Every digital communication system faces the same fundamental problem: noise corrupts data. Bits flip, signals fade, and interference intrudes. Error correction codes solve this by adding structured redundancy that enables the receiver to detect and fix errors without asking for retransmission.
The simplest approach is repetition: send each bit three times and take a majority vote. This corrects single-bit errors per triple but wastes two-thirds of the channel capacity. Richard Hamming, frustrated by error-prone punch card readers at Bell Labs, invented a far more elegant solution in 1950.
Hamming(7,4) encodes 4 data bits into 7 code bits by adding 3 parity bits at carefully chosen positions. Each parity bit covers a specific overlapping subset of the data bits. When a single bit error occurs during transmission, the receiver computes the syndrome — the result of checking all three parity equations. The syndrome is a 3-bit number that directly indicates the position of the error (0 means no error). The receiver simply flips that bit to recover the original data.

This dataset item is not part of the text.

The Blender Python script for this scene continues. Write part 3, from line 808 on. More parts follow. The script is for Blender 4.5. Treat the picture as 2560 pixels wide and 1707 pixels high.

This simulator lets you transmit hundreds of data blocks through a noisy channel and compare three strategies: no coding (raw transmission), repetition coding, and Hamming coding. Watch as errors (shown in red) corrupt the transmitted bits, parity bits (shown in cyan) enable detection, and the decoder corrects the damage.
The deeper lesson is Shannon's channel coding theorem: for any noisy channel, there exists a coding scheme that achieves reliable communication at any rate below the channel capacity. Hamming codes are an early, practical step toward this theoretical promise. Modern codes like LDPC and turbo codes come remarkably close to Shannon's limit.